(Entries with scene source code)

== == ==

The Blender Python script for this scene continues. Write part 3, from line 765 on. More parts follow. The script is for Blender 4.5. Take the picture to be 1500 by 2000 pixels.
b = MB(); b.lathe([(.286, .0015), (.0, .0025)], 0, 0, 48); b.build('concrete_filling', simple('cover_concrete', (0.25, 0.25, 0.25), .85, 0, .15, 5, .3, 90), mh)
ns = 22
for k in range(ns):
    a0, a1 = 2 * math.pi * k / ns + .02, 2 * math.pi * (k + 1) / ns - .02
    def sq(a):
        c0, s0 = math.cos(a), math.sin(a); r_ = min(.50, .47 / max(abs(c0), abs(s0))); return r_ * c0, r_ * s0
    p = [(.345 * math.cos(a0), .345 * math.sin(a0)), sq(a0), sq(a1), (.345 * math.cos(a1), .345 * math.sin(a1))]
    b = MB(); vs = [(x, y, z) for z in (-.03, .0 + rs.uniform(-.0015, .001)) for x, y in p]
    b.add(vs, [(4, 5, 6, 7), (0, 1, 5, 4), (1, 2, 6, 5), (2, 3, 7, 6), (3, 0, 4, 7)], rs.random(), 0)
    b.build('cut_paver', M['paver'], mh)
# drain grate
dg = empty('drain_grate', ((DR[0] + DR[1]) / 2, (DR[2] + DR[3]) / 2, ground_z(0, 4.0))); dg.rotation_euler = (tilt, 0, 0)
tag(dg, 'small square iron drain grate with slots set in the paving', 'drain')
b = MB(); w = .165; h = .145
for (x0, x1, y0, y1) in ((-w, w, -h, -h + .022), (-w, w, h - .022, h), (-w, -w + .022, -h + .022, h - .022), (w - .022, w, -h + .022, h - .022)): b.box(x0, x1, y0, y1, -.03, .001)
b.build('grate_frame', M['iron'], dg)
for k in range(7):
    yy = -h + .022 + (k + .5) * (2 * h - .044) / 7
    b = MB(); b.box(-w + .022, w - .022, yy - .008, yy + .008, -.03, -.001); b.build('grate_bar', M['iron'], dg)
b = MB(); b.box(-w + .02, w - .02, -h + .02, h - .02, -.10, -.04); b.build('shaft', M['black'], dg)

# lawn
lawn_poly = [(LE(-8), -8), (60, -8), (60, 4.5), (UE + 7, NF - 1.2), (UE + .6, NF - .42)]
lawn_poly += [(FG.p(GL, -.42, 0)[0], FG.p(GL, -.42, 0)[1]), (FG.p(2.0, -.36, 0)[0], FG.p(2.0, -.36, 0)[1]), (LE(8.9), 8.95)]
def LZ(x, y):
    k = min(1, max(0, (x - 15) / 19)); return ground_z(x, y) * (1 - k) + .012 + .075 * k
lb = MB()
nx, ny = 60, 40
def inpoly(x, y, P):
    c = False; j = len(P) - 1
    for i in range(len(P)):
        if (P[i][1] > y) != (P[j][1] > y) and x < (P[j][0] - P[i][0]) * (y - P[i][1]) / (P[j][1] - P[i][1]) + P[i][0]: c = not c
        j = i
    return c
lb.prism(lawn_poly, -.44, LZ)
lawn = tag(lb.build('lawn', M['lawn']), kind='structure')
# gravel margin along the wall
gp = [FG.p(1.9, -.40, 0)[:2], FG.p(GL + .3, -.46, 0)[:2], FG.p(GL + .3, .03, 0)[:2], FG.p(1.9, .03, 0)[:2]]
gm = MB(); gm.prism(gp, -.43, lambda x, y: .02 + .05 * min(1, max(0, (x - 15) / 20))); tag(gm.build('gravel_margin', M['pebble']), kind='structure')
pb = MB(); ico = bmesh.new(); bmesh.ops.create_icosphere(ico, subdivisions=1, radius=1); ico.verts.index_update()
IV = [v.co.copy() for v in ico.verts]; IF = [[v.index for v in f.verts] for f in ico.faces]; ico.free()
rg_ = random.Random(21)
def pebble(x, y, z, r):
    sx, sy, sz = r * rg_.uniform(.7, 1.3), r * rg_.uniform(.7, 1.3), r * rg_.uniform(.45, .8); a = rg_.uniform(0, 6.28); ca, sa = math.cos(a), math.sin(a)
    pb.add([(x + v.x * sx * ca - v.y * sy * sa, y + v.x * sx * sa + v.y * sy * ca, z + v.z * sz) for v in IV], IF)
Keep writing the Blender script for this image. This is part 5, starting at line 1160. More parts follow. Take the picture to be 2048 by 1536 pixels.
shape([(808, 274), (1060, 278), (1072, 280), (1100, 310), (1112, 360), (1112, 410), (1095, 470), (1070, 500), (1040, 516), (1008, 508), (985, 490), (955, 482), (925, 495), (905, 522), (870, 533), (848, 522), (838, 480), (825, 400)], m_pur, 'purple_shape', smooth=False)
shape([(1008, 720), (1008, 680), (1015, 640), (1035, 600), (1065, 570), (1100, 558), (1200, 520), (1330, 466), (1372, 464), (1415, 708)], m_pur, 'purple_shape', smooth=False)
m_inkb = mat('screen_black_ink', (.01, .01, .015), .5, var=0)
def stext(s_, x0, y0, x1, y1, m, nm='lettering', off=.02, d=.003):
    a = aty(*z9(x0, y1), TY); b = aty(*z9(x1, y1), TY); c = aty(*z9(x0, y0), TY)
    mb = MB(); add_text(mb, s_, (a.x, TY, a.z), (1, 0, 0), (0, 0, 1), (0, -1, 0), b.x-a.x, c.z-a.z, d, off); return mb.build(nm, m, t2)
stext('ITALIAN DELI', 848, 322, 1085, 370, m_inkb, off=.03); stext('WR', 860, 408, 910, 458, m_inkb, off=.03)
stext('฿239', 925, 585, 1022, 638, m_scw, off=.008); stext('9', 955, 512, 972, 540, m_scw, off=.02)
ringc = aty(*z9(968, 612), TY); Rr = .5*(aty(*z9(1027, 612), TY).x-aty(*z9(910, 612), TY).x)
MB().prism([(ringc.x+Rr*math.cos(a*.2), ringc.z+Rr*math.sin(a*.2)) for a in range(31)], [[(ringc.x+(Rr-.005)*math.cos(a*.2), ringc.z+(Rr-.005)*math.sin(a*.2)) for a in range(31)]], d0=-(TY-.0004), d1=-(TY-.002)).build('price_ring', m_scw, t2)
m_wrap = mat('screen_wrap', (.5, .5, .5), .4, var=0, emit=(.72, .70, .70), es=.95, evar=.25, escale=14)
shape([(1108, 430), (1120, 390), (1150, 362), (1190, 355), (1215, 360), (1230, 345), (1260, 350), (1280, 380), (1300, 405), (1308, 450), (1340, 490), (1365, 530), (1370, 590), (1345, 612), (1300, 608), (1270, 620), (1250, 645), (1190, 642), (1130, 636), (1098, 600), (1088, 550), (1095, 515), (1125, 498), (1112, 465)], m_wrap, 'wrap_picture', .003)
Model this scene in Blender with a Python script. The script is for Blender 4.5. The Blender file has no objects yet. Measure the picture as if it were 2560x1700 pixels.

== == ==

**The problem**
Repeat the records above exactly, from the first line to the last.

**Problem solution**
The Blender Python script for this scene continues. Write part 3, from line 765 on. More parts follow. The script is for Blender 4.5. Take the picture to be 1500 by 2000 pixels.
b = MB(); b.lathe([(.286, .0015), (.0, .0025)], 0, 0, 48); b.build('concrete_filling', simple('cover_concrete', (0.25, 0.25, 0.25), .85, 0, .15, 5, .3, 90), mh)
ns = 22
for k in range(ns):
    a0, a1 = 2 * math.pi * k / ns + .02, 2 * math.pi * (k + 1) / ns - .02
    def sq(a):
        c0, s0 = math.cos(a), math.sin(a); r_ = min(.50, .47 / max(abs(c0), abs(s0))); return r_ * c0, r_ * s0
    p = [(.345 * math.cos(a0), .345 * math.sin(a0)), sq(a0), sq(a1), (.345 * math.cos(a1), .345 * math.sin(a1))]
    b = MB(); vs = [(x, y, z) for z in (-.03, .0 + rs.uniform(-.0015, .001)) for x, y in p]
    b.add(vs, [(4, 5, 6, 7), (0, 1, 5, 4), (1, 2, 6, 5), (2, 3, 7, 6), (3, 0, 4, 7)], rs.random(), 0)
    b.build('cut_paver', M['paver'], mh)
# drain grate
dg = empty('drain_grate', ((DR[0] + DR[1]) / 2, (DR[2] + DR[3]) / 2, ground_z(0, 4.0))); dg.rotation_euler = (tilt, 0, 0)
tag(dg, 'small square iron drain grate with slots set in the paving', 'drain')
b = MB(); w = .165; h = .145
for (x0, x1, y0, y1) in ((-w, w, -h, -h + .022), (-w, w, h - .022, h), (-w, -w + .022, -h + .022, h - .022), (w - .022, w, -h + .022, h - .022)): b.box(x0, x1, y0, y1, -.03, .001)
b.build('grate_frame', M['iron'], dg)
for k in range(7):
    yy = -h + .022 + (k + .5) * (2 * h - .044) / 7
    b = MB(); b.box(-w + .022, w - .022, yy - .008, yy + .008, -.03, -.001); b.build('grate_bar', M['iron'], dg)
b = MB(); b.box(-w + .02, w - .02, -h + .02, h - .02, -.10, -.04); b.build('shaft', M['black'], dg)

# lawn
lawn_poly = [(LE(-8), -8), (60, -8), (60, 4.5), (UE + 7, NF - 1.2), (UE + .6, NF - .42)]
lawn_poly += [(FG.p(GL, -.42, 0)[0], FG.p(GL, -.42, 0)[1]), (FG.p(2.0, -.36, 0)[0], FG.p(2.0, -.36, 0)[1]), (LE(8.9), 8.95)]
def LZ(x, y):
    k = min(1, max(0, (x - 15) / 19)); return ground_z(x, y) * (1 - k) + .012 + .075 * k
lb = MB()
nx, ny = 60, 40
def inpoly(x, y, P):
    c = False; j = len(P) - 1
    for i in range(len(P)):
        if (P[i][1] > y) != (P[j][1] > y) and x < (P[j][0] - P[i][0]) * (y - P[i][1]) / (P[j][1] - P[i][1]) + P[i][0]: c = not c
        j = i
    return c
lb.prism(lawn_poly, -.44, LZ)
lawn = tag(lb.build('lawn', M['lawn']), kind='structure')
# gravel margin along the wall
gp = [FG.p(1.9, -.40, 0)[:2], FG.p(GL + .3, -.46, 0)[:2], FG.p(GL + .3, .03, 0)[:2], FG.p(1.9, .03, 0)[:2]]
gm = MB(); gm.prism(gp, -.43, lambda x, y: .02 + .05 * min(1, max(0, (x - 15) / 20))); tag(gm.build('gravel_margin', M['pebble']), kind='structure')
pb = MB(); ico = bmesh.new(); bmesh.ops.create_icosphere(ico, subdivisions=1, radius=1); ico.verts.index_update()
IV = [v.co.copy() for v in ico.verts]; IF = [[v.index for v in f.verts] for f in ico.faces]; ico.free()
rg_ = random.Random(21)
def pebble(x, y, z, r):
    sx, sy, sz = r * rg_.uniform(.7, 1.3), r * rg_.uniform(.7, 1.3), r * rg_.uniform(.45, .8); a = rg_.uniform(0, 6.28); ca, sa = math.cos(a), math.sin(a)
    pb.add([(x + v.x * sx * ca - v.y * sy * sa, y + v.x * sx * sa + v.y * sy * ca, z + v.z * sz) for v in IV], IF)
Keep writing the Blender script for this image. This is part 5, starting at line 1160. More parts follow. Take the picture to be 2048 by 1536 pixels.
shape([(808, 274), (1060, 278), (1072, 280), (1100, 310), (1112, 360), (1112, 410), (1095, 470), (1070, 500), (1040, 516), (1008, 508), (985, 490), (955, 482), (925, 495), (905, 522), (870, 533), (848, 522), (838, 480), (825, 400)], m_pur, 'purple_shape', smooth=False)
shape([(1008, 720), (1008, 680), (1015, 640), (1035, 600), (1065, 570), (1100, 558), (1200, 520), (1330, 466), (1372, 464), (1415, 708)], m_pur, 'purple_shape', smooth=False)
m_inkb = mat('screen_black_ink', (.01, .01, .015), .5, var=0)
def stext(s_, x0, y0, x1, y1, m, nm='lettering', off=.02, d=.003):
    a = aty(*z9(x0, y1), TY); b = aty(*z9(x1, y1), TY); c = aty(*z9(x0, y0), TY)
    mb = MB(); add_text(mb, s_, (a.x, TY, a.z), (1, 0, 0), (0, 0, 1), (0, -1, 0), b.x-a.x, c.z-a.z, d, off); return mb.build(nm, m, t2)
stext('ITALIAN DELI', 848, 322, 1085, 370, m_inkb, off=.03); stext('WR', 860, 408, 910, 458, m_inkb, off=.03)
stext('฿239', 925, 585, 1022, 638, m_scw, off=.008); stext('9', 955, 512, 972, 540, m_scw, off=.02)
ringc = aty(*z9(968, 612), TY); Rr = .5*(aty(*z9(1027, 612), TY).x-aty(*z9(910, 612), TY).x)
MB().prism([(ringc.x+Rr*math.cos(a*.2), ringc.z+Rr*math.sin(a*.2)) for a in range(31)], [[(ringc.x+(Rr-.005)*math.cos(a*.2), ringc.z+(Rr-.005)*math.sin(a*.2)) for a in range(31)]], d0=-(TY-.0004), d1=-(TY-.002)).build('price_ring', m_scw, t2)
m_wrap = mat('screen_wrap', (.5, .5, .5), .4, var=0, emit=(.72, .70, .70), es=.95, evar=.25, escale=14)
shape([(1108, 430), (1120, 390), (1150, 362), (1190, 355), (1215, 360), (1230, 345), (1260, 350), (1280, 380), (1300, 405), (1308, 450), (1340, 490), (1365, 530), (1370, 590), (1345, 612), (1300, 608), (1270, 620), (1250, 645), (1190, 642), (1130, 636), (1098, 600), (1088, 550), (1095, 515), (1125, 498), (1112, 465)], m_wrap, 'wrap_picture', .003)
Model this scene in Blender with a Python script. The script is for Blender 4.5. The Blender file has no objects yet. Measure the picture as if it were 2560x1700 pixels.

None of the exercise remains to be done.